Scaling CS Operations in the Scaling Phase
At this stage, you should be focusing on optimizing the processes you’ve built in the Growth phase and ensure they’re embraced by the rest of your team as well. This is also the moment to scale your support processes as the demand for support increases. Moreover, you can go into specialization as you have more than one customer-focused employee.
What to do:
• turn metrics into dashboards and analyze trends;
• start writing self-service documentation (if you have a solid number of customers, you should know what are the most common issues and FAQs);
• start adding additional communication channels;
• evolve to a tiered coverage model to handle more clients without overwhelming your CS team.
What NOT to do:
• focus on cost reduction. That time has passed. Now you need to invest;
• hacks, patches and workarounds – It was a bad idea in the beginning to rush development with such tactics, and it’s a worse one now.
Scaling CS Operations in the Mature Phase
Your biggest advantage is that you have historical data, and everything is in order in terms of processes and tools. Now, you can optimize and refine, grow your team of specialists, start building predictive models for each lifecycle stage, and leverage AI and ML to become more proactive.
What to do:
• leverage the power of technology and automation to optimize costs;
• tap into the predictive power of models;
• invest in permanent systems, team growth, and individual performance.
What NOT to do:
• tolerate an unhealthy team culture;
• lose customer focus (don’t get caught up in analyses and metrics).
Find out more about what you should and shouldn’t do in your Mature phase by downloading our guide.
Mistakes Organizations Make when Scaling CS
Like anything in business, scaling doesn’t come without challenges. Here are two frequent mistakes we see organizations make when scaling their customer success operations:
- They don’t put themselves in their customers’ shoes when thinking about product and user complexity. Just because you think your product is easy to use, doesn’t mean your customers agree. So take this into consideration when planning your strategy.

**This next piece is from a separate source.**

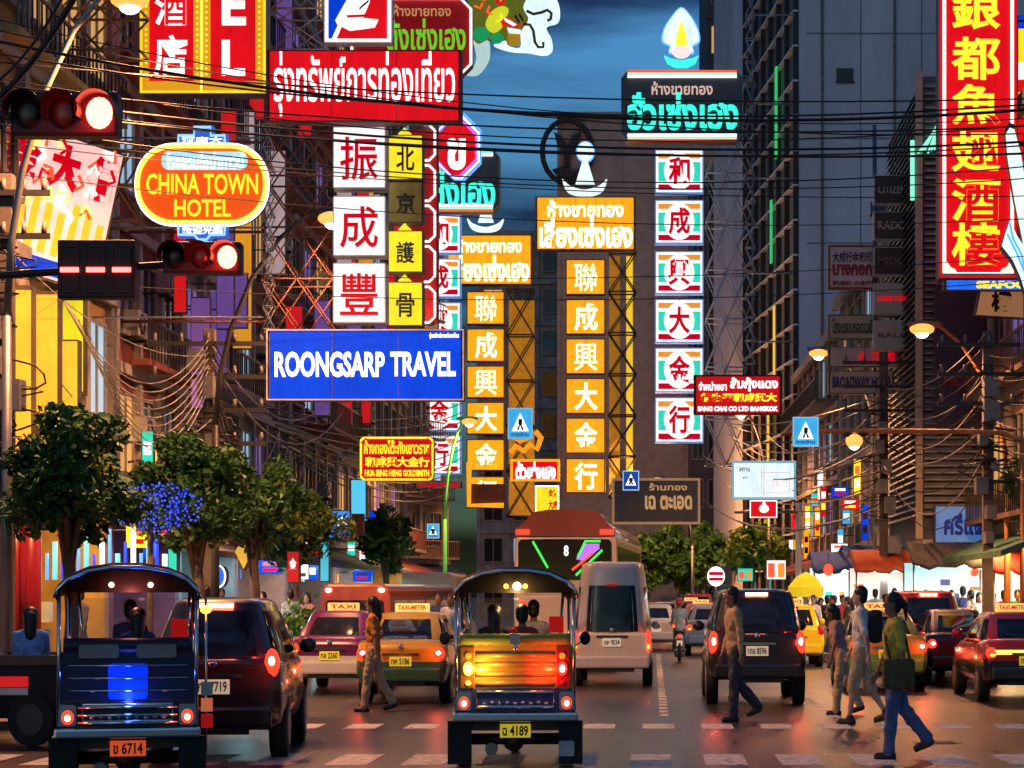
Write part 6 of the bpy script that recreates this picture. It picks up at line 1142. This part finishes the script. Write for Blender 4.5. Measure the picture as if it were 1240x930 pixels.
    if shirt:
        fused([(k[0], k[1], tuple(x + .026 for x in k[2])) if k[0] == 'e' else (k[0], k[1], k[2], k[3] + .016, k[4] + .016) for k in TOR] + SLV + [('e', up((0, 0, .90)), (.168, .125, .07))], vx * 1.1, 'shirt', CL[shirt], t, 3, .045 if fine else .03)
    fused([('e', up((0, 0, .90)), (.165, .118, .11))] + TR, vx * 1.1, 'shorts' if shorts else 'trousers', CL[legs], t, 3, .04 if fine else .02)
    for k in (0, 2): fused([(q[0], q[1], q[2], q[3] + .012, q[4] + .012) for q in FT[k:k + 2]], vx, 'shoe', SHOE, t, 2)
    if helmet: MB().ball(head + Vector((0, -.01, .03)), (.125, .14, .13), 14, 10, -.55, 1).build('helmet', helmet, t)
    else:
        hw_ = .112 if hair == 'long' else .094; hs = [('e', head + Vector((0, -.02, .045)), (hw_, .108, .098)), ('e', head + Vector((0, -.05, -.01)), (.09, .07, .085))]
        if hair == 'long': hs += [('c', head + Vector((0, -.075, .0)), head + Vector((0, -.105, -.19)), .10, .08)]
        if hair == 'tail': hs += [('c', head + Vector((0, -.09, .06)), head + Vector((0, -.16, .0)), .04, .035), ('c', head + Vector((0, -.16, .0)), head + Vector((0, -.17, -.16)), .035, .015)]
        fused(hs, .012, 'hair', HAIR, t, 3)
    for sx in (-1, 1):
        if fine: e = MB().ball(head + fw @ Vector((sx * .032, .096, .012)), (.011, .007, .007), 8, 6).build('eye', mat('dark eye', (.02, .015, .012), .2, var=0), t)
    if fine: MB().ball(head + fw @ Vector((0, .096, -.055)), (.024, .008, .006), 8, 6).build('mouth', mat('lips', (.35, .12, .10), .4, var=0), t)
    if bag == 'shoulder':
        MB().box(-.30, -.17, -.20, .20, .74, 1.06).build('shoulder_bag', CL['dkolive'], t, bevel=.05); MB().tube([up((-.22, .10, 1.02)), up((-.12, .135, 1.2)), up((.06, .11, 1.40)), up((.12, -.02, 1.46)), up((.04, -.135, 1.3)), up((-.22, -.14, 1.02))], .018, 6).build('bag_strap', CL['dkolive'], t)
    if bag == 'pack': MB().box(-.15, .15, -.30, -.12, 1.0 + dz.z, 1.42 + dz.z).build('backpack', CL['black'], t, bevel=.06)
    return t
LW = 90   # heading towards the left of the picture
person('man in a tan jacket and dark jeans crossing behind the black SUV', GX(890, 31.6), 31.6, face=LW + 12, shirt='tan', legs='dkdenim', skin=1, thigh=(5, -8), knee=(3, 38), arm=(-9, 7), elbow=(8, 12), sleeves=1, fine=True, lean=3, s=1.05)
person('man in a white shirt and khaki shorts striding across the road', GX(1043, 31.0), 31.0, face=LW - 14, shirt='white', legs='khaki', skin=2, thigh=(13, -11), knee=(4, 26), arm=(-18, 14), elbow=(8, 16), sleeves=.5, shorts=True, fine=True, s=1.06, bag='pack')
person('stooping dark haired person in dusty pink beside the man in khaki shorts', GX(1019, 33.4), 33.4, face=LW, shirt='pink', legs='khaki', skin=1, thigh=(9, -13), knee=(4, 22), arm=(12, -4), elbow=(14, 10), lean=14, fine=True, s=.93, hair='long')
person('woman in an olive yellow top and blue jeans with a shoulder bag', GX(1083, 24.4), 24.4, face=LW + 6, shirt='olive', legs='denim', skin=1, thigh=(7, -18), knee=(1, 26), arm=(-10, 9), elbow=(8, 18), sleeves=.5, fine=True, hair='tail', bag='shoulder', s=1.0)
person('woman in an orange top walking past the yellow and green taxi', GX(452, 34.4), 34.4, face=LW, shirt='orange', legs='tan', skin=0, thigh=(12, -12), knee=(4, 22), arm=(-12, 10), elbow=(8, 12), fine=True, hair='long', s=.98)
person('man in a white shirt between the left taxi and the middle tuk-tuk', GX(545, 46), 46, face=180, shirt='white', legs='black', skin=1, arm=(5, -5), thigh=(6, -6), knee=(2, 10))
person('person in a blue shirt just behind the white shirted man', GX(531, 47.5), 47.5, face=170, shirt='navy', legs='grey', skin=1, arm=(5, -5), s=1.02)
person('woman in sky blue with long black hair sitting in the black pickup bed', -8.5, 27.1, .78, face=15, shirt='blue', legs='denim', skin=0, thigh=(84, 88), knee=(80, 85), seat=True, arm=(10, 30), elbow=(30, 40), sleeves=.45, hair='long', fine=True)
person('driver in dark blue at the handlebar of the blue lit tuk-tuk', GX(155, 20.6) - .40, 20.6 + 1.62, 1.08, face=13, shirt='navy', legs='black', skin=1, thigh=(82, 82), knee=(80, 80), seat=True, arm=(45, 45), elbow=(30, 30), s=.82)
person('passenger with black hair sitting in the blue lit tuk-tuk', GX(155, 20.6) + .02, 20.6 + .32, 1.02, face=13, shirt='navy', legs='black', skin=0, thigh=(84, 84), knee=(80, 80), seat=True, s=.80, hair='long')
person('passenger in the gold tuk-tuk with long black hair', GX(624, 23.3) - .27, 23.3 + .30, 1.0, face=4, shirt='black', legs='denim', skin=0, thigh=(84, 84), knee=(80, 80), seat=True, s=.84, hair='long')
person('passenger in the gold tuk-tuk with short black hair', GX(624, 23.3) + .06, 23.3 + .32, .98, face=0, shirt='red', legs='denim', skin=1, thigh=(84, 84), knee=(80, 80), seat=True, s=.86)
person('driver of the gold tuk-tuk in a pale shirt', GX(624, 23.3) + .12, 23.3 + 1.6, 1.05, face=4, shirt='white', legs='black', skin=1, thigh=(82, 82), knee=(80, 80), seat=True, arm=(45, 45), elbow=(30, 30), s=.84)
person('motorcyclist in a pale blue jacket and red helmet riding between the lanes', GX(823, 60), 60.5, .86, face=0, shirt='pale', legs='denim', skin=1, thigh=(62, 62), knee=(70, 70), seat=True, arm=(45, 45), elbow=(25, 25), sleeves=1, lean=8, helmet=paint('helmet red', (.4, .06, .08)))
person('rider in black on the motorcycle behind the left taxis', GX(546, 49), 49.5, .86, face=0, shirt='black', legs='grey', skin=1, thigh=(62, 62), knee=(70, 70), seat=True, arm=(45, 45), elbow=(25, 25), sleeves=1, lean=8, helmet=paint('helmet black', (.03, .03, .03)))
# crowd on the right pavement and people on the left one: a few bodies, copied with other clothes
base = [person('person in a white shirt and dark trousers in the crowd under the yellow umbrella', GX(985, 61), 61, face=160, shirt='white', legs='black', skin=0, thigh=(10, -10), knee=(4, 14), arm=(-10, 12)),
        person('long haired person in dusty pink standing in the crowd by the yellow umbrella', GX(968, 63), 63, face=200, shirt='pink', legs='denim', skin=2, arm=(15, -5), elbow=(60, 20), hair='long', s=.93),
        person('person in a black shirt and khaki shorts in the crowd before the stalls', GX(1002, 62), 62, face=20, shirt='black', legs='khaki', skin=1, shorts=True, thigh=(14, -12), knee=(4, 18), arm=(20, -14))]
def again(i, label, px, d, face, top, bot, zs_=1.0, grp=None):
    b = base[i]; swap = {}
    for c in b.children:
        if c.name.startswith('shirt'): swap[c.data.materials[0]] = CL[top]
        if c.name.startswith(('trousers', 'shorts')): swap[c.data.materials[0]] = CL[bot]
    o = dup(b, (GX(px, d), d, 0 if grp is None else grp), R(face), label, None, swap); o.scale = (zs_, zs_, zs_ * ZS); return o
WHO = ('person in a {} top and {} bottoms, {}')
for i, px, d, f, a, b_, z, w_ in ((0, 957, 64, 30, 'grey', 'denim', 1, 'at the crowd edge nearest the black SUV'), (1, 994, 66, 190, 'orange', 'black', .95, 'deep in the crowd under the umbrella'), (2, 1010, 60, 100, 'white', 'grey', 1.0, 'at the kerb before the blue awning'),
    (0, 1020, 64, 210, 'red', 'denim', 1.0, 'facing the blue awning stall'), (1, 1032, 61.5, 0, 'white', 'denim', .95, 'looking into the orange awning stall'), (2, 1046, 60.6, 10, 'grey', 'black', 1.0, 'in front of the orange awning stall'), (0, 1060, 60.3, 350, 'pale', 'black', 1.02, 'at the counter of the orange awning stall'),
    (1, 1096, 60, 20, 'red', 'black', .95, 'by the post between the two big stalls'), (0, 1121, 56, 170, 'black', 'grey', 1, 'before the charcoal awning stall'), (2, 1140, 56, 30, 'pink', 'denim', 1, 'ordering at the charcoal awning stall'), (0, 1166, 55.8, 0, 'navy', 'black', 1.05, 'waiting behind the red sedan'),
    (1, 1186, 55, 185, 'white', 'denim', .96, 'between the charcoal and red awning stalls'), (2, 1216, 53.6, 20, 'red', 'black', 1, 'behind the red taxi roof sign'), (0, 1232, 53, 180, 'green', 'black', 1, 'at the right frame edge stall'), (1, 1050, 64.5, 160, 'green', 'denim', .95, 'behind the orange awning counter'), (0, 978, 68, 180, 'red', 'black', 1, 'farthest back under the umbrella')):
    again(i, WHO.format(a, {'denim': 'denim', 'black': 'black', 'grey': 'grey'}[b_], w_), px, d, f, a, b_, z, .14 if px > 1040 else 0)
for i, px, d, f, a, b_, z, w_ in ((0, 352, 48.5, 30, 'pale', 'denim', 1, 'on the left pavement beside the minivan roof'), (1, 372, 50.5, 170, 'pink', 'black', .95, 'by the planter on the left pavement'), (2, 250, 44.5, 20, 'black', 'grey', 1.04, 'under the olive tree on the left pavement'), (0, 268, 45.5, 200, 'navy', 'black', 1, 'before the blue oval board'), (1, 318, 47.5, 180, 'white', 'denim', .96, 'near the tree beyond the utility pole'), (2, 96, 36.2, 150, 'grey', 'denim', 1, 'behind the canopy of the blue lit tuk-tuk')):
    again(i, WHO.format(a, b_, w_), px, d, f, a, b_, z, .14)
for i, px, d, f, a, b_, z, w_ in ((2, 962, 67, 40, 'pink', 'denim', 1, 'behind the umbrella pole'), (1, 989, 69, 10, 'white', 'black', .96, 'walking away under the umbrella'), (0, 1006, 65, 180, 'navy', 'denim', 1, 'beside the blue awning post'), (2, 1027, 59.5, 80, 'black', 'grey', .98, 'stepping along before the awnings'), (1, 1072, 59.7, 20, 'orange', 'denim', .95, 'queueing at the orange awning stall'),
    (0, 1083, 60.2, 170, 'white', 'black', 1.03, 'facing away from the orange awning'), (2, 1108, 58, 90, 'green', 'black', 1, 'passing between the two big stalls'), (1, 1131, 55.6, 15, 'pale', 'denim', .95, 'leaning towards the charcoal awning stall'), (0, 1152, 56.2, 200, 'orange', 'grey', 1, 'in the charcoal awning queue'), (2, 1176, 55.2, 60, 'white', 'black', 1, 'at the end of the charcoal awning queue'), (1, 1202, 54, 180, 'navy', 'denim', .97, 'behind the red taxi roof')):
    again(i, WHO.format(a, b_, w_), px, d, f, a, b_, z, .14 if px > 1040 else 0)
for x, y, lb in ((-2.2, 28.3, 'round iron manhole cover between the crosswalk rows'), (3.9, 27.1, 'round iron manhole cover near the woman in blue jeans')):
    t = thing('manhole_cover', lb, 'manhole cover', (x, y, .001)); MB().cyl((0, 0, .003), .34, .006, 'z', 26).build('rim', mat('cast iron rim', (.05, .045, .04), .4, .6), t); b = MB().cyl((0, 0, .008), .29, .004, 'z', 24)
    for k in range(-3, 4): b.box(-.22, .22, k * .07 - .015, k * .07 + .015, .0102, .014)
    b.build('lid', mat('worn cast iron lid', (.09, .08, .075), .35, .6, var=.4), t)
# leafy planter, air conditioners
t = thing('potted_shrub', 'bright green potted shrub on the left pavement', 'plant', (GX(362, 47.2), 47.2, .14)); MB().cyl((0, 0, .3), .28, .6, 'z', 14, .34).build('pot', mat('terracotta pot', (.35, .14, .07), .8), t); c = MB(); r = random.Random(8)
for k in range(500):
    p = Vector((r.gauss(0, .22), r.gauss(0, .2), 1.15 + r.gauss(0, .26))); d1 = Vector((r.gauss(0, 1), r.gauss(0, 1), r.gauss(0, 1))).normalized() * .1; d2 = d1.cross(Vector((.4, .2, .9))).normalized() * .045; i = c.add([p - d1, p + d2, p + d1, p - d2]); c.face([i, i + 1, i + 2, i + 3])
c.build('foliage', mat('leaf fresh green', (.10, .28, .04), .5), t, fix=False)
ra = random.Random(12); ACM = mat('cream air conditioner', (.42, .40, .36), .5, var=.2)
ac = thing('air_conditioner', 'boxy outdoor air conditioner bolted to an upper wall of the left shophouses', 'air conditioner', (LX + .02, 46, 8), R(90), 'air conditioners on the left walls')
MB().box(-.42, .42, -.36, 0, 0, .6).build('cabinet', ACM, ac, bevel=.02); MB().tube([(-.1 + .22 * math.cos(a), -.37, .3 + .22 * math.sin(a)) for a in [2 * math.pi * k / 16 for k in range(16)]], .02, 5, True).build('fan_guard', DARKST, ac); MB().box(-.4, -.35, -.36, 0, -.08, 0).build('bracket', DARKST, ac); MB().box(.35, .4, -.36, 0, -.08, 0).build('bracket', DARKST, ac)
for k in range(15): dup(ac, (LX + .02, ra.uniform(46, 85), ra.choice((5.6, 7.6, 9.4, 11.2, 13.3))))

- They don’t understand where they fit into the customer’s puzzle, and they’re scaling incorrect processes or departments, which is inefficient.
Jennifer Chiang, author of The Startup’s Guide to Customer Success, has discussed the mistakes to avoid when scaling your CS operations during a recent webinar.
Scaling customer success refers to growing your business by using your resources efficiently, not just adding more CS reps mindlessly. Wherever you want to start (optimizing self-service, using automation, etc.), make sure that your actions bring value to your customers on their preferred channels. Happy customers mean more referrals and thus a happy business.